Implementation Considerations for Balancing Authorities

Moving from single-model to dual-model forecasting requires several operational changes that don't always appear in vendor pitch decks. First, the short-interval model needs a low-latency data feed from SCADA — polling intervals of 2 minutes or less. Models that update on hourly weather feeds are not short-interval models in the relevant sense.

Second, confidence intervals matter more for dispatch decisions than for unit commitment. A dispatcher deciding whether to issue a curtailment event needs to know not just the forecast MW but the probability that load exceeds a specific threshold. Point forecasts are insufficient for that decision — probabilistic forecasts with 80th and 95th percentile bands change the decision calculus substantially.

Third, the feedback loop between forecast error and DR dispatch performance requires logging at the interval level. Aggregate weekly reports obscure the specific weather conditions or load patterns where the model underperforms. Granular error logs tied to timestamp, temperature, and humidity enable targeted model recalibration rather than wholesale retraining.

The Operational Takeaway

Utilities that consolidated on a single day-ahead forecasting system made a reasonable decision when that was the best available technology.
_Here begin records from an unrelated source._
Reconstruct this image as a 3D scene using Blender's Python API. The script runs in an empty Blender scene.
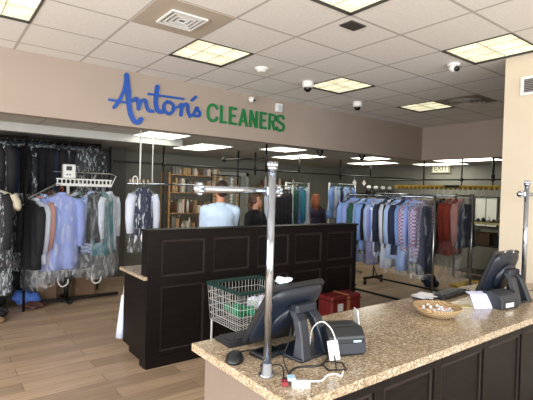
import bpy, bmesh, math, random
from mathutils import Vector, Matrix
random.seed(7)
PI = math.pi
COL = bpy.context.scene.collection
sc = bpy.context.scene

# ------------------------------------------------------------------ materials
def lin(h):
    r = [int(h[i:i+2], 16)/255 for i in (0, 2, 4)]
    return tuple((c/12.92 if c <= .04045 else ((c+.055)/1.055)**2.4) for c in r) + (1,)
MATS = {}
def mat(name, hexc, rough=.6, metal=0, var=0, vscale=8, bump=0, bscale=60, stretch=(1,1,1), spec=.5, coat=0):
    if name.startswith('espresso'): spec = .10; rough = .42
    if name in MATS: return MATS[name]
    m = bpy.data.materials.new(name); m.use_nodes = True
    nt = m.node_tree; b = nt.nodes['Principled BSDF']
    b.inputs['Base Color'].default_value = lin(hexc)
    b.inputs['Roughness'].default_value = rough; b.inputs['Metallic'].default_value = metal
    b.inputs['Specular IOR Level'].default_value = spec
    b.inputs['Coat Weight'].default_value = coat
    tc = nt.nodes.new('ShaderNodeTexCoord'); mp = nt.nodes.new('ShaderNodeMapping'); mp.inputs['Scale'].default_value = stretch
    nt.links.new(tc.outputs['Object'], mp.inputs['Vector'])
    n = nt.nodes.new('ShaderNodeTexNoise'); n.inputs['Scale'].default_value = vscale; n.inputs['Detail'].default_value = 4
    nt.links.new(mp.outputs[0], n.inputs['Vector'])
    r = nt.nodes.new('ShaderNodeValToRGB')
    c = Vector(lin(hexc)[:3]); v = max(var, .03)
    r.color_ramp.elements[0].position = .3; r.color_ramp.elements[1].position = .7
    r.color_ramp.elements[0].color = (*(c*(1-v)), 1); r.color_ramp.elements[1].color = (*(c*(1+v)), 1)
    nt.links.new(n.outputs[0], r.inputs[0]); nt.links.new(r.outputs[0], b.inputs['Base Color'])
    if bump:
        n2 = nt.nodes.new('ShaderNodeTexNoise'); n2.inputs['Scale'].default_value = bscale
        nt.links.new(mp.outputs[0], n2.inputs['Vector'])
        bp = nt.nodes.new('ShaderNodeBump'); bp.inputs['Strength'].default_value = bump; bp.inputs['Distance'].default_value = .01
        nt.links.new(n2.outputs[0], bp.inputs['Height']); nt.links.new(bp.outputs[0], b.inputs['Normal'])
    MATS[name] = m; return m

def grid_mat(name, base, line, s, ox, oy, w, rough=.85):
    m = mat(name, base, rough, var=.05, vscale=35, bump=.15, bscale=250)
    nt = m.node_tree; b = nt.nodes['Principled BSDF']
    src = b.inputs['Base Color'].links[0].from_socket
    tc = nt.nodes.new('ShaderNodeTexCoord'); sp = nt.nodes.new('ShaderNodeSeparateXYZ')
    nt.links.new(tc.outputs['Object'], sp.inputs[0])
    masks = []
    for i, o in ((0, ox), (1, oy)):
        a = nt.nodes.new('ShaderNodeMath'); a.operation = 'SUBTRACT'; a.inputs[1].default_value = o - 50*s
        nt.links.new(sp.outputs[i], a.inputs[0])
        d = nt.nodes.new('ShaderNodeMath'); d.operation = 'PINGPONG'; d.inputs[1].default_value = s/2
        nt.links.new(a.outputs[0], d.inputs[0])
        l = nt.nodes.new('ShaderNodeMath'); l.operation = 'LESS_THAN'; l.inputs[1].default_value = w/2
        nt.links.new(d.outputs[0], l.inputs[0]); masks.append(l)
    mx = nt.nodes.new('ShaderNodeMath'); mx.operation = 'MAXIMUM'
    nt.links.new(masks[0].outputs[0], mx.inputs[0]); nt.links.new(masks[1].outputs[0], mx.inputs[1])
    mix = nt.nodes.new('ShaderNodeMixRGB'); mix.inputs[2].default_value = lin(line)
    nt.links.new(mx.outputs[0], mix.inputs[0]); nt.links.new(src, mix.inputs[1]); nt.links.new(mix.outputs[0], b.inputs['Base Color'])
    return m

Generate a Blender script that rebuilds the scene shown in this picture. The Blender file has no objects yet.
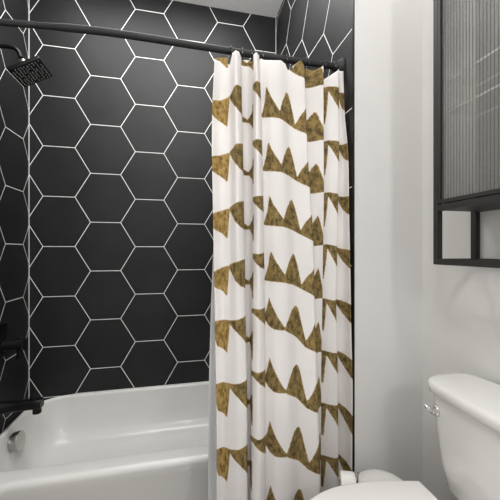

The emergence of affordable ML infrastructure and low-cost SCADA-to-cloud data pipelines changes the calculus: purpose-built short-interval forecasting is now within reach for mid-sized utilities without dedicated data science teams.

The question to ask of any forecasting system isn't "what is the aggregate MAPE?" It's "how does error distribute across the critical 15-minute intervals during morning ramps and afternoon peaks?" That's the number that appears in your settlement statements.